For a state that leads the nation in cattle harvested and usually is first or second in cattle on feed, the visit was special because it represents one of the state’s largest industries.

“We are the nonpolicy side. Our job is the fun side,” said Ryan Loseke who feeds cattle north of Columbus and is president of the foundation. “We get to raise money and disburse it.”

The Nebraska Cattlemen’s Research and Education Foundation has supported Northeast Community College in a couple of ways. It donated to the Nexus campaign for the Vet Tech/Acklie Farm facility buildings as well as making an annual donation to the Livestock Judging team for several years. 

Mike Roeber, Northeast agricultural instructor and livestock judging coach, led the foundation members on the tours. Roeber was assisted on the tour of the Vet Tech building by Brandi Doernemann, a sophomore veterinary and technology student from Dodge. Roeber said he and the judging team appreciate the continued support.

The Nebraska Cattlemen’s Foundation raises funds in several ways, including a Retail Steer Challenge that is statewide. Loseke said it usually raises about $250,000. 

Last year, the foundation gave more than $65,000 in scholarships to incoming college students, along with other college ventures like the livestock judging teams at Northeast, the University of Nebraska-Curtis and University of Nebraska-Lincoln.
The foundation also provides grants to fund research and professorships at UNL.

“We try to be cognizant to send our money across the state.
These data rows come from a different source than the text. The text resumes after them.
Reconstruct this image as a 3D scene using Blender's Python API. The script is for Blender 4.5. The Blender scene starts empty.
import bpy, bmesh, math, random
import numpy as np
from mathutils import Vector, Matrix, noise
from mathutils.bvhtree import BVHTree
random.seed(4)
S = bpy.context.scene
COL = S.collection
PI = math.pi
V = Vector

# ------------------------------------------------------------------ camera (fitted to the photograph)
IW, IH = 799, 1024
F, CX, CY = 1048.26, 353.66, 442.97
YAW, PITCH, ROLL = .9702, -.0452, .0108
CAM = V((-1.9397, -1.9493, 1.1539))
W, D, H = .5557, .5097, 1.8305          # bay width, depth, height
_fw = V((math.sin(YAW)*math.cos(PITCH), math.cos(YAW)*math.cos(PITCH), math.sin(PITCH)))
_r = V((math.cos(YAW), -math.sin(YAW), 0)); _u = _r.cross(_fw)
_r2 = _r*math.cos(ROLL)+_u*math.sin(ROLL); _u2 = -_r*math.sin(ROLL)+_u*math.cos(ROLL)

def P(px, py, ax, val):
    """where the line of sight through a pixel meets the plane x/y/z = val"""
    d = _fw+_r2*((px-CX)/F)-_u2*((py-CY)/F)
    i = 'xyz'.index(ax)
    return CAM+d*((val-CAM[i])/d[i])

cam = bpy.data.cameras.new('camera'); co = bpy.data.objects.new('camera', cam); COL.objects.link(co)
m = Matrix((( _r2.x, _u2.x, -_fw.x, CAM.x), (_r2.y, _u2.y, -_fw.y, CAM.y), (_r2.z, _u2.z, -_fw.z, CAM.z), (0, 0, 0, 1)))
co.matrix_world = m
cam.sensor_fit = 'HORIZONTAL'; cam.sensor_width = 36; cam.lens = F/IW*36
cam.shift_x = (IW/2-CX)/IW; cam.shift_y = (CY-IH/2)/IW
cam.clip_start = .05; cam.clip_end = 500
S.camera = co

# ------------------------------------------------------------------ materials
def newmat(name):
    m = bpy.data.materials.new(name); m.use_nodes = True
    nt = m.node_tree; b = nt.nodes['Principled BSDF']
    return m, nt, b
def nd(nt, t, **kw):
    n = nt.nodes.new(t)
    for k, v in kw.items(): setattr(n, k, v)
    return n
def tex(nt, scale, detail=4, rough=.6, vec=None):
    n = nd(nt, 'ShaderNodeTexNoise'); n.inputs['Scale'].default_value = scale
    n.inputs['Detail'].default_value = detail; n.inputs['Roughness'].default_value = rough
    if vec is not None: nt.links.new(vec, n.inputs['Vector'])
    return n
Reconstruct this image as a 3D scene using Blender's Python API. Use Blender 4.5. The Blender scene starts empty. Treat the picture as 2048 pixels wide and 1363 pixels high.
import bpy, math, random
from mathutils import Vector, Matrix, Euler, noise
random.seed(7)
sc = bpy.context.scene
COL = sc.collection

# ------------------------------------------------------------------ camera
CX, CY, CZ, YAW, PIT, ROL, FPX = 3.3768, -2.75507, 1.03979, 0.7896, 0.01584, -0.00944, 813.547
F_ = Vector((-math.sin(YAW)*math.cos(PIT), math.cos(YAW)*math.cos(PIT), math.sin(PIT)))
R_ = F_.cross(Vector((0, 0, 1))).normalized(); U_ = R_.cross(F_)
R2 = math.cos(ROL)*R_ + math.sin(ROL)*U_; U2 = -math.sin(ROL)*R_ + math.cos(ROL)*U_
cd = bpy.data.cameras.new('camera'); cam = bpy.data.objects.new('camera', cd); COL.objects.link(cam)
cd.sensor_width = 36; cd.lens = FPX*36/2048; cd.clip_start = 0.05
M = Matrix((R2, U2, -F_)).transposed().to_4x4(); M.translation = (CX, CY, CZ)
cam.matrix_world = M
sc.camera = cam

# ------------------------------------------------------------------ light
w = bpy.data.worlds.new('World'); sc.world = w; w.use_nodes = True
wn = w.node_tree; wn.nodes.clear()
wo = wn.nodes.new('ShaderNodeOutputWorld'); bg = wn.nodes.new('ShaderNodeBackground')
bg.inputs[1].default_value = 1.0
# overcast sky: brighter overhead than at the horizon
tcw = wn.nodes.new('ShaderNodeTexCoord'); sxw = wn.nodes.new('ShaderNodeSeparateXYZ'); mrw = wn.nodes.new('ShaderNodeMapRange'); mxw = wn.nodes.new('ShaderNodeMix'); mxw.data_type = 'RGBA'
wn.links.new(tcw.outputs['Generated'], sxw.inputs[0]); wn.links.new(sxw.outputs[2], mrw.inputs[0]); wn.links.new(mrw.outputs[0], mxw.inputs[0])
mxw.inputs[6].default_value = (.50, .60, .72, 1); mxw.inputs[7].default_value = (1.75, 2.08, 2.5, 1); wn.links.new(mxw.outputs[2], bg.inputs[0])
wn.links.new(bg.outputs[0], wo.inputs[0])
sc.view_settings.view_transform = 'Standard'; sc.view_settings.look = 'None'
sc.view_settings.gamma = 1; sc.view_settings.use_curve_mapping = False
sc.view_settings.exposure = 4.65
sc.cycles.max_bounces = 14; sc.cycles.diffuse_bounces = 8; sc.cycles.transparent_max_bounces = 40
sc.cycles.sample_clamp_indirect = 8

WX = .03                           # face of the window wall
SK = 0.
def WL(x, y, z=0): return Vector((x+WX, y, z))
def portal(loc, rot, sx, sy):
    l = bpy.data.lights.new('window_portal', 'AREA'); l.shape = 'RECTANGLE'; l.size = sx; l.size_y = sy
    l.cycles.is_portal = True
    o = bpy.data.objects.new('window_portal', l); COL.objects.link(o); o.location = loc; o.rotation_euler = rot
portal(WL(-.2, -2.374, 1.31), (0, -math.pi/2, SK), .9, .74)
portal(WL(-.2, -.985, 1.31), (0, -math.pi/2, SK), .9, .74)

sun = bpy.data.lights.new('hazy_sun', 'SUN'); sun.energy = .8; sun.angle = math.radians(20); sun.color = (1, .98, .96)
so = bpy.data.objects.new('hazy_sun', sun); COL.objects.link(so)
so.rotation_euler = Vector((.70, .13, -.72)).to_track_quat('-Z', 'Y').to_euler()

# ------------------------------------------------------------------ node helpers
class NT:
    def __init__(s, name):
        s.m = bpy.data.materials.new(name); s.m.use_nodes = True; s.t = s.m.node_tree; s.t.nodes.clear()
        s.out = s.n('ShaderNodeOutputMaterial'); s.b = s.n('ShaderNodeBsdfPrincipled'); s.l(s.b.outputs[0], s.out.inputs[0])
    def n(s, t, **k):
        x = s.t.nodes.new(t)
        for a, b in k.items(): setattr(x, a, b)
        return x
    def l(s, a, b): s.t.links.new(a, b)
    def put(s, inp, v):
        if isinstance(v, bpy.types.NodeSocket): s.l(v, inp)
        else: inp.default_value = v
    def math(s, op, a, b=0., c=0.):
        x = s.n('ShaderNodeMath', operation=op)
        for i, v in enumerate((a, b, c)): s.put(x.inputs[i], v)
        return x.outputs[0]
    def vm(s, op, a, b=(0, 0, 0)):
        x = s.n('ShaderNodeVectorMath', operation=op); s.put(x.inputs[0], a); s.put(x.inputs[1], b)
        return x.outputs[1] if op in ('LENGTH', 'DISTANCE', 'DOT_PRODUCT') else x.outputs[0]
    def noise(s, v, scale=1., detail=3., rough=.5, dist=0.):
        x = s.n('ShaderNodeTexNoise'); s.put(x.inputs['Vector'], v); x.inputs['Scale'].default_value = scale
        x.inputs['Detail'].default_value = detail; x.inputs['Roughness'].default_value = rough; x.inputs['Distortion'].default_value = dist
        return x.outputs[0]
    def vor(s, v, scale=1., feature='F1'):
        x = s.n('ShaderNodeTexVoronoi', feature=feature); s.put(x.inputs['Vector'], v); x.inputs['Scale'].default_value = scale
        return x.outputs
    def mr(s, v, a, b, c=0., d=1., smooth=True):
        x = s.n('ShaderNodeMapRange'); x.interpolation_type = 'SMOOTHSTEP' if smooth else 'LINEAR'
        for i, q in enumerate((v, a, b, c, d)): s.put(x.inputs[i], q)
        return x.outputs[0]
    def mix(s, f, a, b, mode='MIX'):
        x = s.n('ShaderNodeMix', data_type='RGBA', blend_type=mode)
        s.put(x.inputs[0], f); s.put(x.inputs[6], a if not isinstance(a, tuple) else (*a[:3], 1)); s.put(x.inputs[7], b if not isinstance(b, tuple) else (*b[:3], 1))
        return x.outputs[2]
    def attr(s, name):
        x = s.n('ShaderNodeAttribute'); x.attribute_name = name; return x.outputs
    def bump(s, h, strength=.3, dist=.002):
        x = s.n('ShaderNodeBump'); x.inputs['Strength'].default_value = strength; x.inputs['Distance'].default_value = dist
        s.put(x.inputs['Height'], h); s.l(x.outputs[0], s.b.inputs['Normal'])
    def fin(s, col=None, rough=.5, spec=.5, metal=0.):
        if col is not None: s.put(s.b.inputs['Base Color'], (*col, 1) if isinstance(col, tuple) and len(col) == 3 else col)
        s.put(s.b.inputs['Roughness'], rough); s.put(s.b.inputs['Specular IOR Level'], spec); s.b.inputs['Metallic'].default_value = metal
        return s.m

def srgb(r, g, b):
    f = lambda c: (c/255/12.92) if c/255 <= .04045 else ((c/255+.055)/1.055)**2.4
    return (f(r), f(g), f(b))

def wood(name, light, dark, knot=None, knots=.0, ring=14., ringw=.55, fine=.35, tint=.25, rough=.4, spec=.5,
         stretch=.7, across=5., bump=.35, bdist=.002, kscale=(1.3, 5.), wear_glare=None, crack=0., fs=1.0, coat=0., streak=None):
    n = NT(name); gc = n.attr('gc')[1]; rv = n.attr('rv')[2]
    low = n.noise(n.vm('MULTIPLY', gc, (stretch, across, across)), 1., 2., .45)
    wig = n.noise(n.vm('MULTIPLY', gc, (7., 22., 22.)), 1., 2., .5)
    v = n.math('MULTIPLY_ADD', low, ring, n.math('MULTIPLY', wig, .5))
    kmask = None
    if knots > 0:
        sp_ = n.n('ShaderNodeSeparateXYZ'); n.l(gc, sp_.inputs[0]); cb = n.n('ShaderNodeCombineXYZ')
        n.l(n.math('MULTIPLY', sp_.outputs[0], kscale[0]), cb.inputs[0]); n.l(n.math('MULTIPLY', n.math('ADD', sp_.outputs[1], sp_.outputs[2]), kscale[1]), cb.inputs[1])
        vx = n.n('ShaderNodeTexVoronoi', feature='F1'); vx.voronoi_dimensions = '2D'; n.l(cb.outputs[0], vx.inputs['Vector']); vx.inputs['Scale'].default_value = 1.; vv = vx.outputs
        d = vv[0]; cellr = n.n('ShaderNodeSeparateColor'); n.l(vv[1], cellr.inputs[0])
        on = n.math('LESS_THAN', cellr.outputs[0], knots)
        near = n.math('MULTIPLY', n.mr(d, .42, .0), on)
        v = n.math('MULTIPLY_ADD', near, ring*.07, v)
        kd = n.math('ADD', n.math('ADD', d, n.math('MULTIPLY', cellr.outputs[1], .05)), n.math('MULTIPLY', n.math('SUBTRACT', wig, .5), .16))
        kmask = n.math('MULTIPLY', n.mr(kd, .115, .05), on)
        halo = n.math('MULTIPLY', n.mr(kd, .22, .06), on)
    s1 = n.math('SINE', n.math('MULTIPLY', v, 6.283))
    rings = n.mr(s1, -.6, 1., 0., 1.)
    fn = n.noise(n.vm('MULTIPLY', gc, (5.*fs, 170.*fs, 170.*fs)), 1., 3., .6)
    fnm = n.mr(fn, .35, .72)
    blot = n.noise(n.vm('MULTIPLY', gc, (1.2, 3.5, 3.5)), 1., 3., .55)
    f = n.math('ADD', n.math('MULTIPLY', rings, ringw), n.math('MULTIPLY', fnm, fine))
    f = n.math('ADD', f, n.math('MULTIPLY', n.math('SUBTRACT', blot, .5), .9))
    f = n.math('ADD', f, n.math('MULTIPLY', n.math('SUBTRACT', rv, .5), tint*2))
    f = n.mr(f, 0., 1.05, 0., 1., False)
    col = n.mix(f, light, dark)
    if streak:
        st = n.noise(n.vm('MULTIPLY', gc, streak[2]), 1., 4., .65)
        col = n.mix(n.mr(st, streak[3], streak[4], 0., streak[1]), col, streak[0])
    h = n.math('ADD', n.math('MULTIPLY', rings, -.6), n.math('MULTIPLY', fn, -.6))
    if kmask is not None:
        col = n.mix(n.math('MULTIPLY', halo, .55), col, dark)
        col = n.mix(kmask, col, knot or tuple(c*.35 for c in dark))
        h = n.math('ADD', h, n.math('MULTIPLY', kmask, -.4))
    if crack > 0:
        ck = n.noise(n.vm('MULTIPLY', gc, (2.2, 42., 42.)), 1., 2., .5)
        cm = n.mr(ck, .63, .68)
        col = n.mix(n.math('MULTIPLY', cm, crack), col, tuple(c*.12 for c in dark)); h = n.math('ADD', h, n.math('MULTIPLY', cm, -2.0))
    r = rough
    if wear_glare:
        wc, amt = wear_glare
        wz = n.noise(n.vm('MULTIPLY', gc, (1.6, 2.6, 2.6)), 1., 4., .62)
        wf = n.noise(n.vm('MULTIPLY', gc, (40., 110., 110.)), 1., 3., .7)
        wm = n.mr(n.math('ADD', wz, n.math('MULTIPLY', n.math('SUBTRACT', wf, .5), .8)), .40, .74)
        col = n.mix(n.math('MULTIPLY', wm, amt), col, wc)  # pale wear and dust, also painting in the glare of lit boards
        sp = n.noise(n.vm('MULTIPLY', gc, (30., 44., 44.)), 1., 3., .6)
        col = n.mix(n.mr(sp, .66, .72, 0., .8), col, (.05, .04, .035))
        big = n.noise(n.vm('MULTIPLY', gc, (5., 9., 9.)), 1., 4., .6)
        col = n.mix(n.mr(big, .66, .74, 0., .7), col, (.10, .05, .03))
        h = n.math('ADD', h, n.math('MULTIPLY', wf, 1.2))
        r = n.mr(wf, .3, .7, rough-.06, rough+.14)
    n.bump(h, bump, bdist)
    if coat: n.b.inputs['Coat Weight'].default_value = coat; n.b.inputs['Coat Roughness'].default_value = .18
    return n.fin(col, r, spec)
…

We have had our members talk about this as we look for workforce development. The two-year institutions are just as viable to our members as the four-year institutions,” Loseke said.
The foundation board has the state divided into seven regions, plus a few at-large members. The members represent everyone from cattle feeders to cow-calf producers.

The foundation usually has about five or six meetings a year. The September meeting usually rotates across the state. Before Northeast, it was held in recent years in Scottsbluff, Curtis and southeast Nebraska.

Northeast Community College hosted the Nebraska Cattlemen’s Foundation for one of its meetings, lunch and then provided a tour of the Vet Tech facility and the Acklie College Farm facility this week.